The Air Force has named its next-generation trainer aircraft the T-7A Red Hawk, a tribute to the Tuskegee Airmen, with plans to accept the first platforms and simulators in 2023, the service’s acting secretary said Monday.

Matt Donovan, the Air Force’s top civilian, announced the new name for the Boeing [BA]-Saab aircraft, set to replace the

Northrop Grumman [NOC]-built T-38 trainer, at the Air Force Association’s annual conference.

T-7A Red Hawk. Photo: Boeing.

“The T-7A will be the staple of a new generation of aircraft. The Red Hawk offers advanced capabilities for training tomorrow’s pilots on data links, simulated radars, smart weapons, defensive management systems, as well as synthetic training capabilities,” Donovan said.

Donovan unveiled the aircraft’s designation alongside retired Col.
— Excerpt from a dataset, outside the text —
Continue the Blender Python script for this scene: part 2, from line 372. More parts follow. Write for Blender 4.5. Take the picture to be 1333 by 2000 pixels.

Charles McGee, a member of the Tuskegee Airmen, which was the U.S. military’s first group of African-American aviators.

“The name ‘Red Hawk’ honors the legacy of the Tuskegee Airmen and pays homage to their signature red-tailed aircraft from World War II. The name is also a tribute to the Curtis P-40 Warhawk, an American fighter aircraft that first flew in 1938 and was flown by the 99th Fighter Squadron, the U.S. Army Air Forces’ first African-American fighter squadron,” Donovan said.

The Air Force awarded Boeing and Saab a deal worth up to potentially $9.2 billion to deliver its next trainer aircraft under the T-X program, beginning with an initial $813 million engineering and manufacturing development contract for 351 aircraft and 46 simulators. 

Air Force officials have said they expect the newly-named T-7A to reach initial operating capability by 2024 and full operational capability by 2034.

Boeing recently noted its aircraft had completed 100 test flights as of Sept. 5 (Defense Daily, Sept. 6).